Strong political leadership is imperative
for a robust energy vision that can reduce energy poverty around the world. Strategies
need to address various fronts : regulation, gender policies, public-private
cooperation, differences between urban and rural populations and service
providers, the choice of technologies and financing schemes based on the
people’s ability to pay. At the local level, projects need to be sensitised to
community demand and prospects for their associated economic productivity. Economic
incentives to sustain small-and medium-energy enterprises are likely to offer a
pathway for local ownership of the plans and projects.

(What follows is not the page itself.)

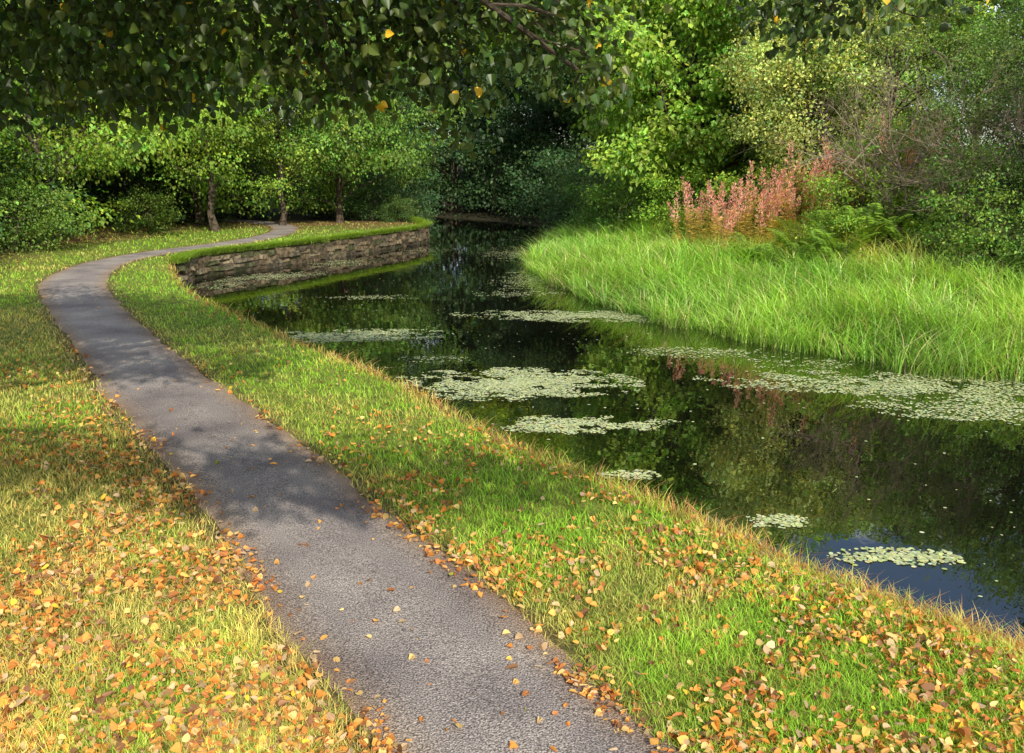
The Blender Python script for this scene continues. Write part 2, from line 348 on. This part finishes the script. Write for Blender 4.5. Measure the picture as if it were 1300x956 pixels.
patch(-6.5,23.4,1.3,.6,1500,.6);patch(-5.2,27,.8,1.0,900,-.4);patch(.2,30,1.2,2.0,2500);patch(-1.2,12.9,.4,.2,160);patch(-2.4,12.2,.5,.2,150);patch(.2,20,.8,.5,450);patch(-3.2,19.5,.9,.3,450);patch(1.2,36,1.2,1.5,900);patch(-3,31,1.2,1.2,500);patch(-7.2,21.5,.6,.6,400);patch(.6,22.5,.9,1.8,1800);patch(3.2,13.4,1.0,.35,700);patch(4.2,12.6,.7,.3,500)
q=np.stack([rng.uniform(-8,8,5500),rng.uniform(4,36,5500)],1);q=q[rng.random(len(q))<fbm(q[:,0],q[:,1],.7,81)**3*1.8];pads.append(q)
P=np.concatenate(pads);P=P[inside(P,canal)];P=P[pdist(P,left_bank)>.25];m=len(P)
a=np.linspace(0,2*np.pi,8)[:-1]+.2;tv=np.column_stack([np.cos(a)*.5,np.sin(a)*.5,np.zeros(7)])
R=frames(np.stack([rng.normal(0,1,m),rng.normal(0,1,m),np.zeros(m)],1),np.tile([0.,0,1],(m,1))+rng.normal(0,.01,(m,3)))
col=np.array([.56,.63,.30])*rng.uniform(.55,1.2,(m,1))*np.column_stack([rng.uniform(.85,1.2,m),np.ones(m),rng.uniform(.7,1.4,m)])
sz=rng.uniform(.012,.045,m)
inst(mb,tv,np.arange(7)[None],np.column_stack([P,WL+rng.uniform(.003,.009,m)]),R,np.stack([sz,sz*.8,sz],1),0,col)
obj('duckweed_patches',mb.mesh('duckweed_patches',[M_pad]))

# ---------------------------------------------------------------- trees
def tube(mb,pts,rad,mat=1,col=(1,1,1),seg=6):
    pts=np.asarray(pts,float);rad=np.asarray(rad,float);n=len(pts)
    d=nz(np.gradient(pts,axis=0));ref=np.where(np.abs(d[:,2:3])>.9,np.array([[1.,0,0]]),np.array([[0,0,1.]]))
    u=nz(np.cross(d,ref));v=np.cross(d,u);a=np.arange(seg)*2*np.pi/seg
    r=pts[:,None]+rad[:,None,None]*(np.cos(a)[None,:,None]*u[:,None]+np.sin(a)[None,:,None]*v[:,None])
    i=np.arange(n*seg).reshape(n,seg);j=np.roll(i,-1,1)
    mb.add(r.reshape(-1,3),np.stack([i[:-1],j[:-1],j[1:],i[1:]],-1).reshape(-1,4),mat,col)
def limb(mb,a,b,r0,r1,r,sag=.1,k=7,seg=6):
    a=np.array(a,float);b=np.array(b,float);t=np.linspace(0,1,k)[:,None];L_=np.linalg.norm(b-a)
    off=np.sin(np.pi*t)*(r.normal(0,.07,3)*L_+np.array([0,0,sag*L_]))+r.normal(0,.012,(k,3))*L_*(t>0)*(t<1)
    p=a+(b-a)*t+off;tube(mb,p,r0+(r1-r0)*t[:,0],seg=seg);return p
def crown(mb,lobes,dens,size,col,r,sig=.28,per=22,droop=.35,tmpl=(KT,KF),var=.2,yellow=0.,spread=.62):
    Cs=[];Os=[]
    for lo_ in lobes:
        c,rad=lo_[0],np.array(lo_[1],float);dm=lo_[2] if len(lo_)>2 else 1.
        A=4*np.pi*((rad[0]*rad[1])**1.6+2*((rad[0]*rad[2])**1.6))**.625/3**.625
        k=max(3,int(dm*dens*A/per));u=nz(r.normal(0,1,(k,3)))
        f=np.where(r.random(k)<.75,r.uniform(.8,1.2,k),r.uniform(.3,.8,k))
        Cs.append(np.array(c)+u*rad*f[:,None]);Os.append(u)
    Cc=np.concatenate(Cs);O=np.concatenate(Os);k=len(Cc)
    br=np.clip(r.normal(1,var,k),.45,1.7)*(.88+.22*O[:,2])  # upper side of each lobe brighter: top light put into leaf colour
    hue=r.normal(0,1,k)
    i=np.repeat(np.arange(k),per);n=len(i)
    Pp=Cc[i]+r.normal(0,1,(n,3))*sig*np.array([1,1,.5])
    d=nz(O[i]*.6+r.normal(0,1,(n,3))*spread+np.array([0,0,-droop]));nr=nz(np.array([0,0,.7])+O[i]*.55+r.normal(0,1,(n,3))*.45)
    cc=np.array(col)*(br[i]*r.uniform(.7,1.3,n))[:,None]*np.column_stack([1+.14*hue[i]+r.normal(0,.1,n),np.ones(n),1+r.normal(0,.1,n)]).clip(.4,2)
    if yellow>0:
        y=r.random(n)<yellow;cc[y]=np.array([.7,.42,.03])*r.uniform(.7,1.2,(y.sum(),1))
    s=size*r.uniform(.6,1.25,n)
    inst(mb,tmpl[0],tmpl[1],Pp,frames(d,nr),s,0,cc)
    return Cc
def autolobes(cen,R,n,r,lo=.5,hi=.85,fr=(.24,.42),flat=.8,jit=.35):
    i=np.arange(n)+.5;ph=np.arccos(1-2*i/n);th=np.pi*(1+5**.5)*i
    u=nz(np.stack([np.cos(th)*np.sin(ph),np.sin(th)*np.sin(ph),np.cos(ph)],1)+r.normal(0,jit*.5,(n,3)))
    out=[];mr=np.mean(R)
    for q in u:
        rr=mr*r.uniform(*fr);out.append((np.array(cen)+q*np.array(R)*r.uniform(lo,hi),(rr,rr,rr*flat)))
    return out
def tree_mesh(name,H,R,cz,rad,nl,dens,size,col,seed,flat=.8,droop=.35,sig=.28,lo=.5,hi=.85,fr=(.24,.42),trunks=1,yellow=0,leafmat=None,var=.24,per=22,jit=.35):
    r=np.random.default_rng(seed);mb=MB()
    lb=autolobes((0,0,cz),R,nl,r,lo,hi,fr,flat,jit)
    for t in range(trunks):
        o=np.array([0,0,0.]) if trunks==1 else np.append(r.normal(0,.25,2),0)
        top=np.array([r.normal(0,.4),r.normal(0,.4),cz+R[2]*.55])
        k=9;tt=np.linspace(0,1,k)[:,None];p=o+np.array([0,0,-.3])+(top-o)*tt+np.append(r.normal(0,.06,(k,2)),np.zeros((k,1)),1)*H*.12
        rr=rad*(1-.8*tt[:,0]);rr[0]*=1.5;tube(mb,p,rr,seg=9)
        for j,(c,_) in enumerate(lb):
            if j%trunks!=t: continue
            zt=np.clip((c[2]-.35*np.linalg.norm(c[:2])-0)/top[2],.12,.95);s=zt*(k-1);i0=int(s);st=p[i0]+(p[min(i0+1,k-1)]-p[i0])*(s-i0)
            q=limb(mb,st,c,rad*.32*(1-.5*zt),rad*.07,r,.06)
            for _ in range(3): limb(mb,q[r.integers(3,6)],c+r.normal(0,.5,3)*np.mean(R)*.35,rad*.09,rad*.03,r,.05,5,4)
    crown(mb,lb,dens,size,col,r,sig=sig,droop=droop,yellow=yellow,var=var,per=per)
    return mb.mesh(name,[leafmat or M_leaf,M_bark])
G=lambda x,y:float(terrain(np.array([[x,y]],float))[0])
def put(name,me,x,y,rz=0,sc=1,color=(1,1,1),parent=None,dz=-.05): return obj(name,me,(x,y,G(x,y)+dz),rz,sc,color,parent)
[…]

Identifying and understanding energy
solutions requires stakeholders to come together - both on a high,
transnational level and in country-specific contexts - to discuss and commit to
a common policy vision and strategy to address energy poverty. As Mary Robinson, Ireland’s former president and head of Realizing Rights : The Ethical
Globalization Initiative,
told the Club of Madrid meeting : "We need to help facilitate
multi-stakeholder partnerships in developing countries to link the bottom and
the top - governments and investors to communities and social
entrepreneurs."
The single most important message of the Santander workshop is that democratic leaders need a stronger and more coherent vision to address energy poverty. By bringing the different players to the table, political leaders can benefit from ripe opportunities available to them to scale up current approaches. At the global level there is also a need for vision and a coherent approach on how to overcome energy poverty. A collaborative framework is needed so that global actors can get involved with national and regional collaborative processes in a synchronised way. This collaborative framework can be a political roadmap to intensify efforts to create a new energy paradigm as a crucial means of eradicating poverty worldwide.